GPSS discusses professional funds, proposes new system


Yanhua Huang/ Iowa State Daily

James Davis, Iowa State’s chief information officer, gives a presentation on the upgrades to the cross-campus wireless service during the Graduate and Professional Student Senate meeting Aug. 25.

Makayla Tendall

Graduate and professional students put down their textbooks and took a break from research for a few hours Aug. 25 for the first Graduate and Professional Student Senate meeting of the year. 

Much of the discussion revolved around a Senate bill that would change the way professional advancement funds are allocated to students, affecting the way graduate students may be able to fund their trips to professional conferences and research opportunities. 

Part of student fees, of which each student pays the same amount, goes toward funding trips. In the past, funds would be divided between semesters and the applications for funding a specific student’s trip would be processed on a first-come, first-serve basis. Funds would fizzle out early in the semester, leaving some unserved.

A bill was passed last semester that would change allocation to a monthly budgeting system that would allow funds to be allocated evenly. Applications would be put in a random lottery system for every month, ideally allowing for fair allocation. 
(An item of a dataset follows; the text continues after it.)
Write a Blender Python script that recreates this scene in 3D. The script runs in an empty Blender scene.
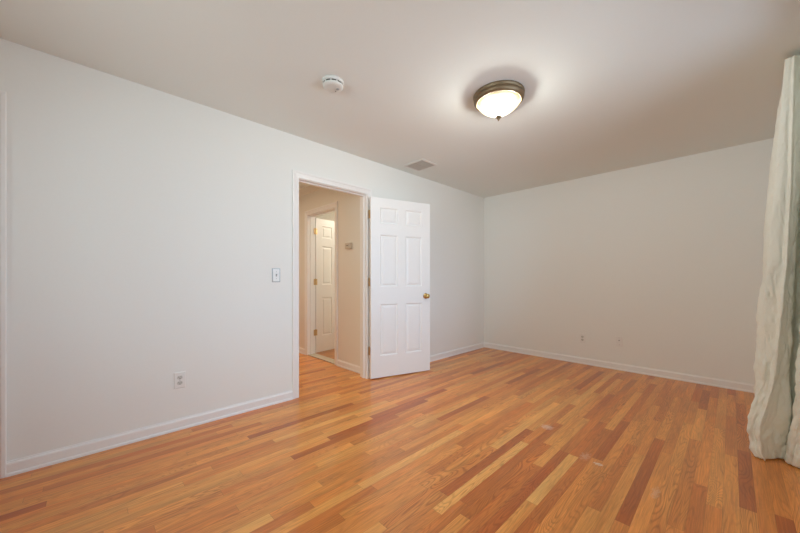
import bpy, bmesh, math, random
from mathutils import Vector, Matrix

sc = bpy.context.scene
COL = sc.collection
PI = math.pi

# ------------------------------------------------------------------ camera
cam_d = bpy.data.cameras.new('camera')
cam = bpy.data.objects.new('camera', cam_d)
COL.objects.link(cam)
cam.location = (2.825, 0.0, 1.097)
cam.rotation_euler = (PI / 2, 0, math.radians(45.9))
cam_d.sensor_width = 36.0
cam_d.lens = 36.0 * 321.7 / 800.0
cam_d.shift_y = 13.5 / 800.0
cam_d.clip_start = 0.02
sc.camera = cam

# ------------------------------------------------------------------ world, exposure
DAY = 8.7
LAMP = 58.0        # watts of each of the two bulbs in the dome light
w = bpy.data.worlds.new('overcast_sky'); sc.world = w
w.use_nodes = True
wn = w.node_tree.nodes; wl = w.node_tree.links
bg = wn['Background']
bg.inputs['Strength'].default_value = DAY
# cool overcast sky on the side of the curtain wall; on the side behind the viewpoint an added bright glow below the horizon to lift the ceiling
SKY_E, GND_E = (0.56, 0.78, 1.08), (0.42, 0.49, 0.60)
SKY_S, GND_S = (0.70, 0.76, 0.70), (0.98, 1.13, 1.18)


def _map(src, lo, hi):
    q = wn.new('ShaderNodeMapRange'); q.interpolation_type = 'SMOOTHSTEP'
    q.inputs['From Min'].default_value = lo; q.inputs['From Max'].default_value = hi
    wl.new(src, q.inputs['Value']); return q.outputs[0]


def _mixc(f, a, c):
    q = wn.new('ShaderNodeMix'); q.data_type = 'RGBA'; q.clamp_result = False
    wl.new(f, q.inputs[0])
    for i, v in ((6, a), (7, c)):
        if isinstance(v, tuple): q.inputs[i].default_value = (*v, 1)
        else: wl.new(v, q.inputs[i])
    return q.outputs[2]


_tc = wn.new('ShaderNodeTexCoord'); _sp = wn.new('ShaderNodeSeparateXYZ'); wl.new(_tc.outputs['Generated'], _sp.inputs[0])
_up = _map(_sp.outputs['Z'], -0.03, 0.03)
_ad = wn.new('ShaderNodeMath'); wl.new(_sp.outputs['X'], _ad.inputs[0]); wl.new(_sp.outputs['Y'], _ad.inputs[1])
_ea = _map(_ad.outputs[0], -0.35, 0.35)
wl.new(_mixc(_ea, _mixc(_up, GND_S, SKY_S), _mixc(_up, GND_E, SKY_E)), bg.inputs['Color'])
sc.view_settings.view_transform = 'Standard'
sc.view_settings.look = 'None'
sc.view_settings.gamma = 1.0
sc.view_settings.exposure = 0.0
sc.view_settings.use_curve_mapping = False
sc.cycles.max_bounces = 14
sc.cycles.diffuse_bounces = 9
sc.cycles.transparent_max_bounces = 12
sc.cycles.sample_clamp_indirect = 6.0
sc.cycles.caustics_reflective = False
sc.cycles.caustics_refractive = False

# room measures
W, YF, YB, H = 3.20, 4.655, -1.70, 2.44
T = 0.115
WIN = (1.00, 2.78, 0.74, 2.32)       # window in the right wall: y0, y1, z0, z1
WIN_ADDED = (0.90, 2.60, 0.80, 2.14)      # unseen window added in the back wall for more light: x0, x1, z0, z1


def area(name, loc, rot, sx, sy, power=0, color=(1, 1, 1), portal=False, spread=PI, shape='RECTANGLE'):
    d = bpy.data.lights.new(name, 'AREA'); d.shape = shape
    d.size = sx
    if shape in ('RECTANGLE', 'ELLIPSE'):
        d.size_y = sy
    d.energy = power; d.color = color
    if portal:
        d.cycles.is_portal = True
    o = bpy.data.objects.new(name, d); COL.objects.link(o)
    o.location = loc; o.rotation_euler = rot
    return o


# portals only guide the sky light through the two windows
area('window_portal', (W + 0.10, (WIN[0] + WIN[1]) / 2, (WIN[2] + WIN[3]) / 2), (0, PI / 2, 0), WIN[3] - WIN[2], WIN[1] - WIN[0], 1, portal=True)
area('window_portal', ((WIN_ADDED[0] + WIN_ADDED[1]) / 2, YB - 0.10, (WIN_ADDED[2] + WIN_ADDED[3]) / 2), (PI / 2, 0, 0), WIN_ADDED[1] - WIN_ADDED[0], WIN_ADDED[3] - WIN_ADDED[2], 1, portal=True)
# ceiling lamp of the hall; unseen point light added to brighten the small room
area('hall_lamp_light', (-1.20, 1.02, 2.37), (0, 0, 0), 0.22, 0.22, 12, (1.0, 0.86, 0.66), shape='DISK')
_pl = bpy.data.lights.new('side_room_fill_light', 'POINT'); _pl.energy = 26; _pl.color = (1.0, 0.90, 0.74); _pl.shadow_soft_size = 0.12
_po = bpy.data.objects.new('side_room_fill_light', _pl); COL.objects.link(_po); _po.location = (-0.80, 3.60, 2.22)


# ------------------------------------------------------------------ materials
def newmat(name):
    m = bpy.data.materials.new(name); m.use_nodes = True
    return m, m.node_tree.nodes, m.node_tree.links, m.node_tree.nodes['Principled BSDF']


def simple(name, col, rough=0.5, metal=0.0, spec=0.5, noise=0.0, bump=0.0, scale=30):
    m, n, l, b = newmat(name)
    b.inputs['Base Color'].default_value = (*col, 1)
    b.inputs['Roughness'].default_value = rough
    b.inputs['Metallic'].default_value = metal
    b.inputs['Specular IOR Level'].default_value = spec
    if noise or bump:
        tc = n.new('ShaderNodeTexCoord')
        no = n.new('ShaderNodeTexNoise'); no.inputs['Scale'].default_value = scale
        no.inputs['Detail'].default_value = 5
        l.new(tc.outputs['Object'], no.inputs['Vector'])
        if noise:
            mx = n.new('ShaderNodeMix'); mx.data_type = 'RGBA'
            mx.inputs[6].default_value = (*[c * (1 - noise) for c in col], 1)
            mx.inputs[7].default_value = (*[min(1, c * (1 + noise)) for c in col], 1)
            l.new(no.outputs['Fac'], mx.inputs[0]); l.new(mx.outputs[2], b.inputs['Base Color'])
        if bump:
            bp = n.new('ShaderNodeBump'); bp.inputs['Strength'].default_value = bump
            bp.inputs['Distance'].default_value = 0.002
            l.new(no.outputs['Fac'], bp.inputs['Height']); l.new(bp.outputs['Normal'], b.inputs['Normal'])
    return m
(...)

Some were concerned that one person may be randomly chosen a few times while some may not be chosen at all. However, senators say there would be a tiered lottery system, allowing those who have never been chosen to be in a separate pool and chosen first. 
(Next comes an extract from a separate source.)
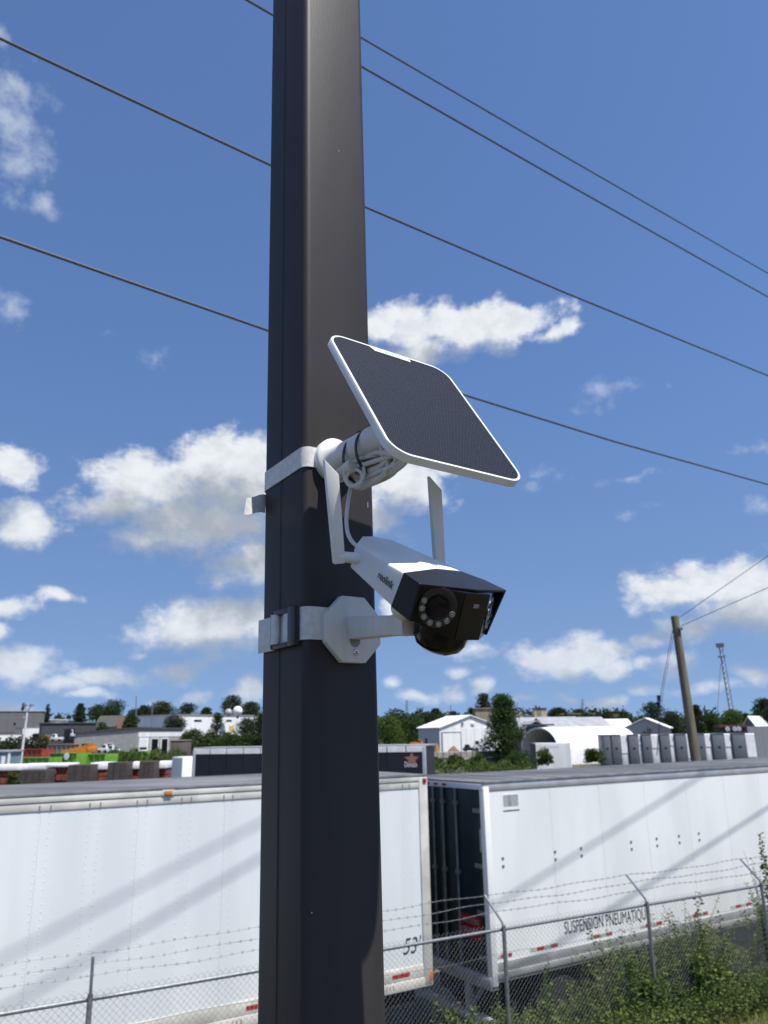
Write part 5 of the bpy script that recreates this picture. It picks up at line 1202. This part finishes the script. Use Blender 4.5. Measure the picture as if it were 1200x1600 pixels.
for k in (.3, .55, .7): MB().lathe(Fr(F.p(L * k, -.1, z(1139)), F.x, F.z, -F.y), [(.45, -.2), (.45, 0), (.2, .02)], 18).build('wheel', ALU, ft)
F, L = frame2(1171, 130, 1260, 130); gw = thing('grey_fence_wall', 'grey metal fence wall at the right edge behind the trailer roof', 'wall', F.o); zt = zpx(1200, 1134.5, 130)
for k in range(8): MB().box(F, L * k / 8 + .01, L * (k + 1) / 8 - .01, 0, .12, 0, zt).build('panel', mat('wall_grey', (.22, .235, .25), .6), gw)

# -- trees
tree('leafy_tree', 'tall leafy green tree standing right of the white shed', 'tree', 787, 104, 1086, 1194, 84, 'tall', LF_TREE, n=9000)
tree('conifer', 'slender dark conifer left of the lamp post top', 'tree', 35.5, 320, 1100, 1115, 7, 'cone', LF_DARK, n=700)
tree('conifer', 'pointed dark conifer right of the grey warehouse', 'tree', 74, 300, 1102, 1126, 13, 'cone', LF_DARK, n=1200)
tree('small_tree', 'small light green tree right of the pointed conifer', 'tree', 91, 310, 1117, 1130, 16, 'broad', LF_TREE, n=900)
tree('tree', 'narrow dark tree above the dark workshop', 'tree', 125, 330, 1100, 1130, 22, 'tall', LF_DARK, n=1500)
tree('tree', 'wide dome shaped dark tree behind the dark roofed house', 'tree', 171, 380, 1094.5, 1122, 66, 'broad', LF_DARK, n=3600)
G1 = 'background trees left of the steel pole'
for x, D, yt, yb, w, k, lm, lab in ((212, 340, 1109, 1132, 26, 'broad', LF_DARK, 'dark tree beside the slim mast at left'), (226, 345, 1103, 1134, 34, 'broad', LF_DARK, 'rounded dark tree above the beige garage, left one'), (254, 350, 1097, 1122, 42, 'broad', LF_DARK, 'rounded dark tree left of the white building'), (292, 360, 1100, 1120, 42, 'broad', LF_DARK, 'rounded tree behind the white building, left one'), (322, 350, 1106, 1120, 16, 'broad', LF_DARK, 'small tree peeking over the white roof'), (363, 345, 1087, 1118, 32, 'broad', LF_DARK, 'tallest tree behind the white dome'), (392, 350, 1098, 1118, 40, 'broad', LF_DARK, 'tree behind the white building next to the steel pole'),
    (338, 240, 1114, 1172, 38, 'tall', LF_DARK, 'dark conical tree in front of the white building'), (385, 230, 1124, 1172, 48, 'broad', LF_DARK, 'dark bushy tree left of the steel pole'), (408, 215, 1112, 1172, 36, 'broad', LF_DARK, 'dark bushy tree touching the steel pole'), (303, 235, 1140, 1172, 40, 'broad', LF_TREE, 'low green tree right of the beige garage'), (358, 220, 1148, 1174, 60, 'broad', LF_TREE, 'low bushes in front of the white building'), (272, 245, 1118, 1142, 34, 'broad', LF_DARK, 'dark tree at the left corner of the white building'), (205, 260, 1118, 1142, 26, 'broad', LF_DARK, 'dark tree over the beige garage roof'), (160, 262, 1128, 1142, 32, 'bush', LF_TREE, 'low green shrub on the left above the beige garage'), (292, 200, 1148, 1176, 26, 'broad', LF_DARK, 'dark shrub at the garage corner')):
    tree('tree', lab, 'tree', x, D, yt, yb, w, k, lm, G1, n=1700)
tree('bush', 'weedy green bush in front of the leftmost sheeted stack', 'bush', 22, 57, 1203, 1226, 26, 'bush', LF_LIGHT, n=1200, trunk=False)
G2 = 'background trees right of the steel pole'
for x, D, yt, yb, w, k, lm, lab in ((608, 200, 1119, 1168, 50, 'broad', LF_LIGHT, 'light green tree touching the right of the steel pole'), (645, 220, 1116, 1168, 52, 'broad', LF_TREE, 'green tree left of the white shed'), (625, 260, 1116, 1150, 50, 'broad', LF_DARK, 'dark tree behind the light green one'), (668, 280, 1113, 1140, 34, 'broad', LF_DARK, 'dark tree above the left wall of the white shed'), (681, 330, 1108, 1122, 22, 'broad', LF_DARK, 'small tree on the skyline over the white shed'), (709, 330, 1112, 1122, 18, 'broad', LF_DARK, 'tiny tree on the skyline behind the shed ridge'), (756, 255, 1084, 1110, 26, 'broad', LF_DARK, 'dark ragged tree on top of the tan block'), (736, 330, 1108, 1120, 10, 'cone', LF_DARK, 'tiny conifer near the shed ridge'),
    (872, 340, 1107, 1124, 32, 'broad', LF_DARK, 'dark tree right of the cream tower'), (905, 345, 1110, 1122, 26, 'broad', LF_DARK, 'dark tree under the far mast'), (927, 345, 1111, 1122, 16, 'broad', LF_DARK, 'small dark tree right of the far mast'), (948, 300, 1114, 1128, 24, 'broad', LF_DARK, 'dark tree left of the brown block'), (975, 330, 1113, 1126, 20, 'broad', LF_DARK, 'dark tree right of the brown block'), (1021, 200, 1099, 1140, 46, 'broad', LF_DARK, 'large dark tree behind the gabled house'), (1050, 195, 1112, 1146, 34, 'broad', LF_DARK, 'dark tree left of the wooden pole'), (1090, 190, 1102, 1146, 28, 'tall', LF_DARK, 'dark tree hidden behind the wooden pole'), (1112, 200, 1116, 1140, 30, 'broad', LF_TREE, 'green tree left of the lattice mast'), (1146, 215, 1109, 1136, 44, 'broad', LF_LIGHT, 'pale green tree at the foot of the lattice mast'), (1194, 170, 1092, 1124, 36, 'broad', LF_DARK, 'dark tree at the right edge'), (1165, 230, 1116, 1132, 20, 'broad', LF_DARK, 'small dark tree left of the white roofed barn'),
    (928, 108, 1162, 1188, 38, 'bush', LF_LIGHT, 'light green bush left of the grey units'), (850, 100, 1168, 1192, 34, 'bush', LF_LIGHT, 'light green bush in front of the white slatted container'), (812, 100, 1172, 1192, 50, 'bush', LF_TREE, 'low green bush below the open shed'), (745, 101, 1174, 1196, 34, 'bush', LF_LIGHT, 'weedy bush on the block wall left of the leafy tree'), (712, 101, 1178, 1198, 34, 'bush', LF_TREE, 'weedy bush in the middle of the block wall'), (678, 101, 1178, 1198, 38, 'bush', LF_LIGHT, 'weedy bush right of the black trailer'), (1010, 178, 1138, 1150, 30, 'bush', LF_LIGHT, 'light green shrub in front of the gabled house')):
    tree('bush' if k == 'bush' else 'tree', lab, 'bush' if k == 'bush' else 'tree', x, D, yt, yb, w, k, lm, G2, n=1700, trunk=(k != 'bush'))
# far woods closing the skyline
b = MB(); rg = random.Random(21)
for i in range(26000):
    D = rg.uniform(560, 640); X = rg.uniform(-620, 620); top = 17 + 4 * math.sin(X * .021) + 3 * math.sin(X * .083 + 1) + 2 * math.sin(X * .31); z = top * rg.random() ** .6
    b.add(leaf_quads(V((X, D, z)), V((rg.gauss(0, 1), rg.gauss(0, .5), rg.gauss(.3, 1))).normalized(), rg.uniform(1.6, 3.2), 1.5, rg), [(0, 1, 2, 3)])
tag(b.build('distant_woods', LF_DARK, fix=False), kind='stuff')

# shrub belts that close the gaps between the buildings
def belt(x0, x1, D, y0, y1, n, lm, L):
    b = MB(); rg = random.Random(int(x0) + 31)
    for i in range(n):
        x = rg.uniform(x0, x1); d = D + rg.uniform(-4, 4); e = min(1, (x - x0) / 12, (x1 - x) / 12)
        top = y0 + (y1 - y0) * (.5 + .28 * math.sin(x * .19) + .16 * math.sin(x * .47 + 2) + .1 * math.sin(x * 1.3)) + 14 * (1 - e)
        zt = max(.5, zpx(x, top, d)); z = zt * rg.random() ** .55
        b.add(leaf_quads(V((xpx(x, d, 1150), d, z)), V((rg.gauss(0, 1), rg.gauss(0, .6), rg.gauss(.4, 1))).normalized(), L * rg.uniform(.6, 1.3), L * .6, rg), [(0, 1, 2, 3)])
    tag(b.build('shrub_belt', lm, fix=False), kind='stuff')
belt(195, 425, 372, 1106, 1124, 7000, LF_DARK, 1.0)
belt(288, 430, 226, 1143, 1164, 5000, LF_TREE, .8)
belt(560, 700, 250, 1118, 1142, 6000, LF_TREE, .9)
belt(985, 1300, 260, 1112, 1136, 6000, LF_DARK, .9)
belt(860, 1000, 320, 1112, 1124, 3500, LF_DARK, 1.1)
belt(655, 835, 99, 1184, 1198, 2600, LF_LIGHT, .3)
The monthly lottery system bill would take effect in January. However, a bill proposing a change to the monthly system was discussed.

Senators Mahdi Ramezani and Brian Lois argued against a new monthly budgeting system which would combine the monthly budgeting with the first-come, first-served basis. The new system would be without the possibly unfair lottery system that would make students wait a month to find out if they won the lottery at the end-of-the-month drawing.
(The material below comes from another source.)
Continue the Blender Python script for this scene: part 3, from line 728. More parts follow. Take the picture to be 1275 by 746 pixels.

The concern was that some graduate students who have conferences during the beginning of the month would benefit more from that system.  

The bill will be discussed at length at the September meeting. Senators are encouraged to join the Professional Advancement Grant committee, as well as research Senate Bill F14-03. 

Arko Mukherjee, president of GPSS and graduate student in electrical and computer engineering, began the meeting by urging senators to represent their academic departments.

“GPSS is not about senators and execs working separately,” Mukherjee said. “It’s about senators and the execs working together. Everyone in your department should know who you are.”

Mukherjee also proposed adding another executive position centered on organization of the research conference they conduct in April. 

“The same amount of money could be distributed around seven positions instead of six,” Mukherjee said about the concern of using more funds to create a new position. “I don’t think any of us are here for the money. I think we are here because we are passionate about GPSS.”

Sen. Atena Darvishi proposed a bill to nominate a graduate student to Government of the Student Body Senate, which bylaws of GSB allow. 

Graduate student orientation will take place at the Alumni Orientation Center on Beech Avenue on Sept. 4. There will be a social for graduate students at 5:30 Sept. 5 at Brookside Park.